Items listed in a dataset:
+ + + + + + +

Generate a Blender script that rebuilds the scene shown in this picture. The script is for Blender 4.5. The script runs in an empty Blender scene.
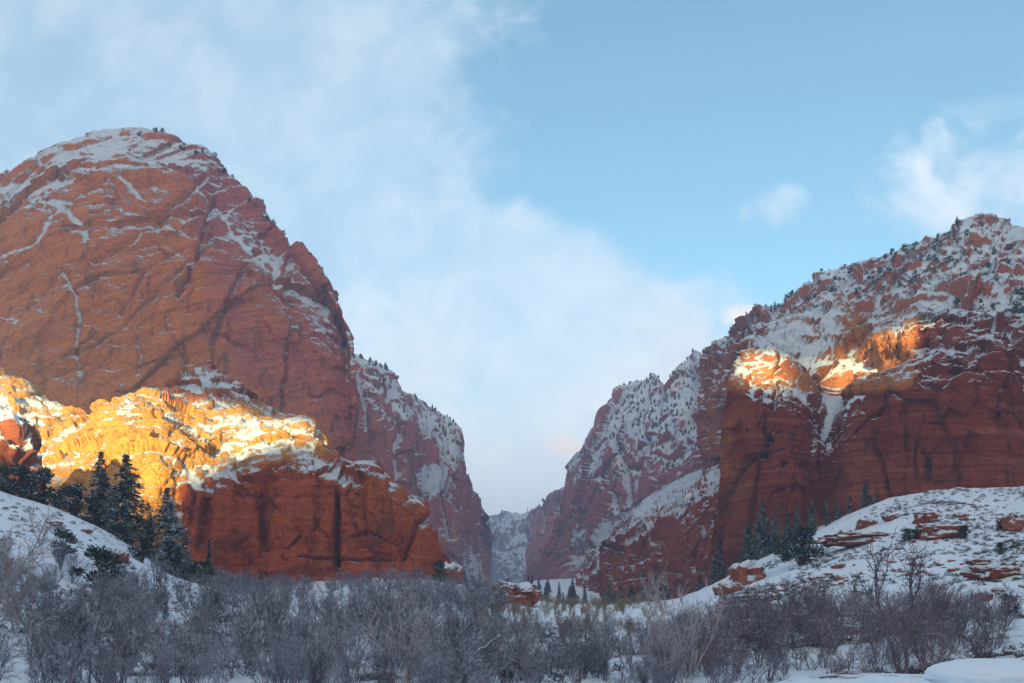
import bpy, bmesh, math, random
import numpy as np
from mathutils import Vector, Matrix

R = math.radians
F = 796.0            # focal length in pixels of a 1024 px wide frame (28 mm lens)
HY = 600.0           # image row of the eye-level horizon
CZ = 10.0            # height of the eye above z = 0
SUN_EL, SUN_AZ = 7.0, 8.0   # degrees; azimuth 0 = straight behind the camera, positive = from the left

scene = bpy.context.scene
col = scene.collection


def at(px, py, Y):
    return ((px - 512.0) / F * Y, Y, CZ + (HY - py) / F * Y)


# ------------------------------------------------------------------ numpy noise
def _hash(ix, iy, iz, seed):
    n = (ix.astype(np.uint32) * np.uint32(374761393)) ^ (iy.astype(np.uint32) * np.uint32(668265263)) \
        ^ (iz.astype(np.uint32) * np.uint32(2246822519)) ^ np.uint32((seed * 3266489917) & 0xffffffff)
    n = (n ^ (n >> np.uint32(15))) * np.uint32(2246822519)
    n = (n ^ (n >> np.uint32(13))) * np.uint32(3266489917)
    n = n ^ (n >> np.uint32(16))
    return n.astype(np.float32) * np.float32(1.0 / 4294967296.0)


def vnoise(p, seed=0):
    """value noise in -1..1, p is (N,3)"""
    f = np.floor(p)
    i = f.astype(np.int64).astype(np.int32)
    t = (p - f).astype(np.float32)
    t = t * t * t * (t * (t * 6 - 15) + 10)
    x0, y0, z0 = i[:, 0], i[:, 1], i[:, 2]
    r = 0
    for dx in (0, 1):
        wx = t[:, 0] if dx else 1 - t[:, 0]
        for dy in (0, 1):
            wy = t[:, 1] if dy else 1 - t[:, 1]
            for dz in (0, 1):
                wz = t[:, 2] if dz else 1 - t[:, 2]
                r = r + _hash(x0 + dx, y0 + dy, z0 + dz, seed) * wx * wy * wz
    return r * 2 - 1


def fbm(p, octaves=4, seed=0, gain=0.5, lac=2.03):
    r, a, q, n = 0, 1.0, p, 0.0
    for k in range(octaves):
        r = r + a * vnoise(q + k * 17.3, seed + k * 31)
        n += a
        a *= gain
        q = q * lac
    return r / n


def ridged(p, octaves=4, seed=0):
    r, a, q, n = 0, 1.0, p, 0.0
    for k in range(octaves):
        r = r + a * (1 - np.abs(vnoise(q + k * 11.7, seed + k * 31)) * 1.6)
        n += a
        a *= 0.5
        q = q * 2.07
    return r / n


def worley(p, seed=0, tilt=False):
    """nearest cell's random number and the distance F2 - F1 to its border; with tilt also a plane leaning its own way in each cell"""
    f = np.floor(p).astype(np.int32)
    p = p.astype(np.float32)
    d1 = np.full(len(p), 9e9, np.float32)
    d2 = d1.copy()
    rid = np.zeros(len(p), np.float32)
    cen = np.zeros((len(p), 3), np.float32)
    for dx in (-1, 0, 1):
        for dy in (-1, 0, 1):
            for dz in (-1, 0, 1):
                cx, cy, cz = f[:, 0] + dx, f[:, 1] + dy, f[:, 2] + dz
                ox, oy, oz = cx + _hash(cx, cy, cz, seed + 1), cy + _hash(cx, cy, cz, seed + 2), cz + _hash(cx, cy, cz, seed + 3)
                d = np.sqrt((ox - p[:, 0]) ** 2 + (oy - p[:, 1]) ** 2 + (oz - p[:, 2]) ** 2).astype(np.float32)
                near = d < d1
                d2 = np.where(near, d1, np.minimum(d2, d))
                rid = np.where(near, _hash(cx, cy, cz, seed + 4), rid)
                if tilt: cen = np.where(near[:, None], np.stack([ox, oy, oz], 1).astype(np.float32), cen)
                d1 = np.where(near, d, d1)
    if not tilt: return rid, d2 - d1
    a = rid * 997.13; g = np.stack([np.sin(a), np.sin(a * 1.7 + 1), np.sin(a * 2.3 + 2)], 1)
    return rid, d2 - d1, (g * (p - cen)).sum(1)


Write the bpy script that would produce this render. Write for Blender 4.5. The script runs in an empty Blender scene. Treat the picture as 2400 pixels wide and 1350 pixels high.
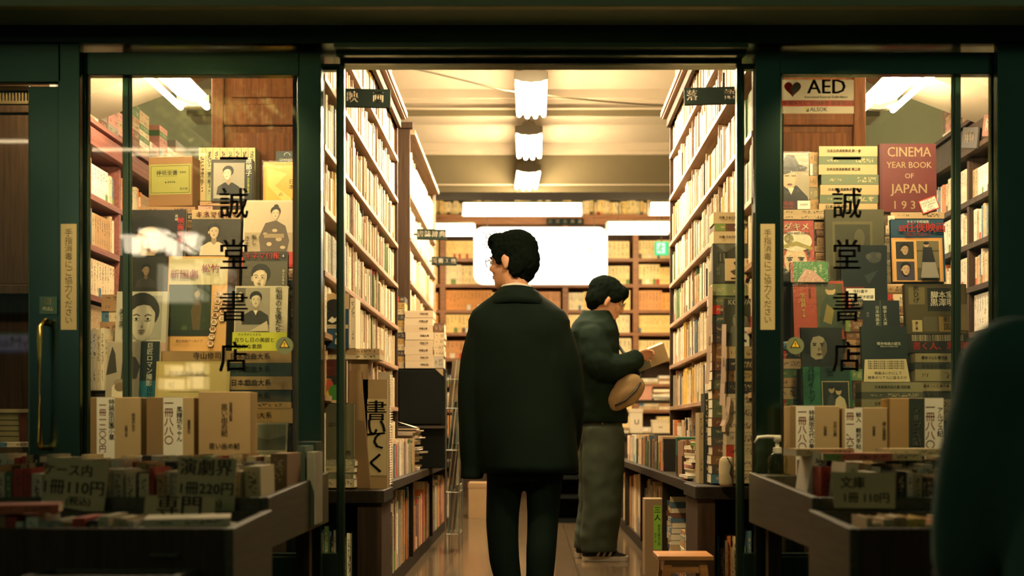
import bpy, math, random
from mathutils import Vector, Matrix, Euler, noise
random.seed(11)
SC = bpy.context.scene
COL = SC.collection
# ---------------------------------------------------------------- camera
# the camera looks level along +Y from (0,0,0.76); lens shift puts the horizon low in the frame
F, CX, CY, HC = 2667.0, 1250.0, 1010.0, 0.76          # focal length in px of the 2400 px frame, vanishing point, eye height
def WX(px, Y): return (px - CX) * Y / F
def WZ(py, Y): return HC + (CY - py) * Y / F
cam_data = bpy.data.cameras.new('camera')
cam_data.sensor_width = 36.0
cam_data.lens = 36.0 * F / 2400.0
cam_data.shift_x = -(CX - 1200.0) / 2400.0
cam_data.shift_y = (CY - 675.0) / 2400.0
cam_data.clip_start = 0.05
cam_data.dof.use_dof = True
cam_data.dof.focus_distance = 5.3
cam_data.dof.aperture_fstop = 2.0
cam = bpy.data.objects.new('camera', cam_data)
COL.objects.link(cam)
cam.location = (0, 0, HC)
cam.rotation_euler = (math.pi / 2, 0, 0)
SC.camera = cam
# ---------------------------------------------------------------- world, exposure
world = bpy.data.worlds.new('night_street')
SC.world = world
world.use_nodes = True
bg = world.node_tree.nodes['Background']
bg.inputs['Color'].default_value = (0.062, 0.098, 0.062, 1)
bg.inputs['Strength'].default_value = 0.85
vs = SC.view_settings
vs.view_transform = 'Standard'
vs.look = 'None'
vs.exposure = 0.0
vs.gamma = 1.0
vs.use_curve_mapping = False
cy = SC.cycles
cy.max_bounces = 7
cy.diffuse_bounces = 4
cy.glossy_bounces = 3
cy.transparent_max_bounces = 12
cy.transmission_bounces = 4
cy.caustics_reflective = False
cy.caustics_refractive = False
cy.sample_clamp_indirect = 4.0
cy.use_denoising = True
TUBE = 330.0            # radiance of the fluorescent tubes
TUBE_COL = (1.0, 0.76, 0.46)

# ---------------------------------------------------------------- materials
_mats = {}
def hexc(h):
    h = h.lstrip('#')
    r = [int(h[i:i + 2], 16) / 255 for i in (0, 2, 4)]
    return tuple(c / 12.92 if c <= 0.04045 else ((c + 0.055) / 1.055) ** 2.4 for c in r)
def newmat(name):
    m = bpy.data.materials.new(name)
    m.use_nodes = True
    nt = m.node_tree
    return m, nt, nt.nodes['Principled BSDF']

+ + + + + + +

Make an exact copy of all entries above, dropping the images.

Generate a Blender script that rebuilds the scene shown in this picture. The script is for Blender 4.5. The script runs in an empty Blender scene.
import bpy, bmesh, math, random
import numpy as np
from mathutils import Vector, Matrix

R = math.radians
F = 796.0            # focal length in pixels of a 1024 px wide frame (28 mm lens)
HY = 600.0           # image row of the eye-level horizon
CZ = 10.0            # height of the eye above z = 0
SUN_EL, SUN_AZ = 7.0, 8.0   # degrees; azimuth 0 = straight behind the camera, positive = from the left

scene = bpy.context.scene
col = scene.collection


def at(px, py, Y):
    return ((px - 512.0) / F * Y, Y, CZ + (HY - py) / F * Y)


# ------------------------------------------------------------------ numpy noise
def _hash(ix, iy, iz, seed):
    n = (ix.astype(np.uint32) * np.uint32(374761393)) ^ (iy.astype(np.uint32) * np.uint32(668265263)) \
        ^ (iz.astype(np.uint32) * np.uint32(2246822519)) ^ np.uint32((seed * 3266489917) & 0xffffffff)
    n = (n ^ (n >> np.uint32(15))) * np.uint32(2246822519)
    n = (n ^ (n >> np.uint32(13))) * np.uint32(3266489917)
    n = n ^ (n >> np.uint32(16))
    return n.astype(np.float32) * np.float32(1.0 / 4294967296.0)


def vnoise(p, seed=0):
    """value noise in -1..1, p is (N,3)"""
    f = np.floor(p)
    i = f.astype(np.int64).astype(np.int32)
    t = (p - f).astype(np.float32)
    t = t * t * t * (t * (t * 6 - 15) + 10)
    x0, y0, z0 = i[:, 0], i[:, 1], i[:, 2]
    r = 0
    for dx in (0, 1):
        wx = t[:, 0] if dx else 1 - t[:, 0]
        for dy in (0, 1):
            wy = t[:, 1] if dy else 1 - t[:, 1]
            for dz in (0, 1):
                wz = t[:, 2] if dz else 1 - t[:, 2]
                r = r + _hash(x0 + dx, y0 + dy, z0 + dz, seed) * wx * wy * wz
    return r * 2 - 1


def fbm(p, octaves=4, seed=0, gain=0.5, lac=2.03):
    r, a, q, n = 0, 1.0, p, 0.0
    for k in range(octaves):
        r = r + a * vnoise(q + k * 17.3, seed + k * 31)
        n += a
        a *= gain
        q = q * lac
    return r / n


def ridged(p, octaves=4, seed=0):
    r, a, q, n = 0, 1.0, p, 0.0
    for k in range(octaves):
        r = r + a * (1 - np.abs(vnoise(q + k * 11.7, seed + k * 31)) * 1.6)
        n += a
        a *= 0.5
        q = q * 2.07
    return r / n


def worley(p, seed=0, tilt=False):
    """nearest cell's random number and the distance F2 - F1 to its border; with tilt also a plane leaning its own way in each cell"""
    f = np.floor(p).astype(np.int32)
    p = p.astype(np.float32)
    d1 = np.full(len(p), 9e9, np.float32)
    d2 = d1.copy()
    rid = np.zeros(len(p), np.float32)
    cen = np.zeros((len(p), 3), np.float32)
    for dx in (-1, 0, 1):
        for dy in (-1, 0, 1):
            for dz in (-1, 0, 1):
                cx, cy, cz = f[:, 0] + dx, f[:, 1] + dy, f[:, 2] + dz
                ox, oy, oz = cx + _hash(cx, cy, cz, seed + 1), cy + _hash(cx, cy, cz, seed + 2), cz + _hash(cx, cy, cz, seed + 3)
                d = np.sqrt((ox - p[:, 0]) ** 2 + (oy - p[:, 1]) ** 2 + (oz - p[:, 2]) ** 2).astype(np.float32)
                near = d < d1
                d2 = np.where(near, d1, np.minimum(d2, d))
                rid = np.where(near, _hash(cx, cy, cz, seed + 4), rid)
                if tilt: cen = np.where(near[:, None], np.stack([ox, oy, oz], 1).astype(np.float32), cen)
                d1 = np.where(near, d, d1)
    if not tilt: return rid, d2 - d1
    a = rid * 997.13; g = np.stack([np.sin(a), np.sin(a * 1.7 + 1), np.sin(a * 2.3 + 2)], 1)
    return rid, d2 - d1, (g * (p - cen)).sum(1)


Write the bpy script that would produce this render. Write for Blender 4.5. The script runs in an empty Blender scene. Treat the picture as 2400 pixels wide and 1350 pixels high.
import bpy, math, random
from mathutils import Vector, Matrix, Euler, noise
random.seed(11)
SC = bpy.context.scene
COL = SC.collection
# ---------------------------------------------------------------- camera
# the camera looks level along +Y from (0,0,0.76); lens shift puts the horizon low in the frame
F, CX, CY, HC = 2667.0, 1250.0, 1010.0, 0.76          # focal length in px of the 2400 px frame, vanishing point, eye height
def WX(px, Y): return (px - CX) * Y / F
def WZ(py, Y): return HC + (CY - py) * Y / F
cam_data = bpy.data.cameras.new('camera')
cam_data.sensor_width = 36.0
cam_data.lens = 36.0 * F / 2400.0
cam_data.shift_x = -(CX - 1200.0) / 2400.0
cam_data.shift_y = (CY - 675.0) / 2400.0
cam_data.clip_start = 0.05
cam_data.dof.use_dof = True
cam_data.dof.focus_distance = 5.3
cam_data.dof.aperture_fstop = 2.0
cam = bpy.data.objects.new('camera', cam_data)
COL.objects.link(cam)
cam.location = (0, 0, HC)
cam.rotation_euler = (math.pi / 2, 0, 0)
SC.camera = cam
# ---------------------------------------------------------------- world, exposure
world = bpy.data.worlds.new('night_street')
SC.world = world
world.use_nodes = True
bg = world.node_tree.nodes['Background']
bg.inputs['Color'].default_value = (0.062, 0.098, 0.062, 1)
bg.inputs['Strength'].default_value = 0.85
vs = SC.view_settings
vs.view_transform = 'Standard'
vs.look = 'None'
vs.exposure = 0.0
vs.gamma = 1.0
vs.use_curve_mapping = False
cy = SC.cycles
cy.max_bounces = 7
cy.diffuse_bounces = 4
cy.glossy_bounces = 3
cy.transparent_max_bounces = 12
cy.transmission_bounces = 4
cy.caustics_reflective = False
cy.caustics_refractive = False
cy.sample_clamp_indirect = 4.0
cy.use_denoising = True
TUBE = 330.0            # radiance of the fluorescent tubes
TUBE_COL = (1.0, 0.76, 0.46)

# ---------------------------------------------------------------- materials
_mats = {}
def hexc(h):
    h = h.lstrip('#')
    r = [int(h[i:i + 2], 16) / 255 for i in (0, 2, 4)]
    return tuple(c / 12.92 if c <= 0.04045 else ((c + 0.055) / 1.055) ** 2.4 for c in r)
def newmat(name):
    m = bpy.data.materials.new(name)
    m.use_nodes = True
    nt = m.node_tree
    return m, nt, nt.nodes['Principled BSDF']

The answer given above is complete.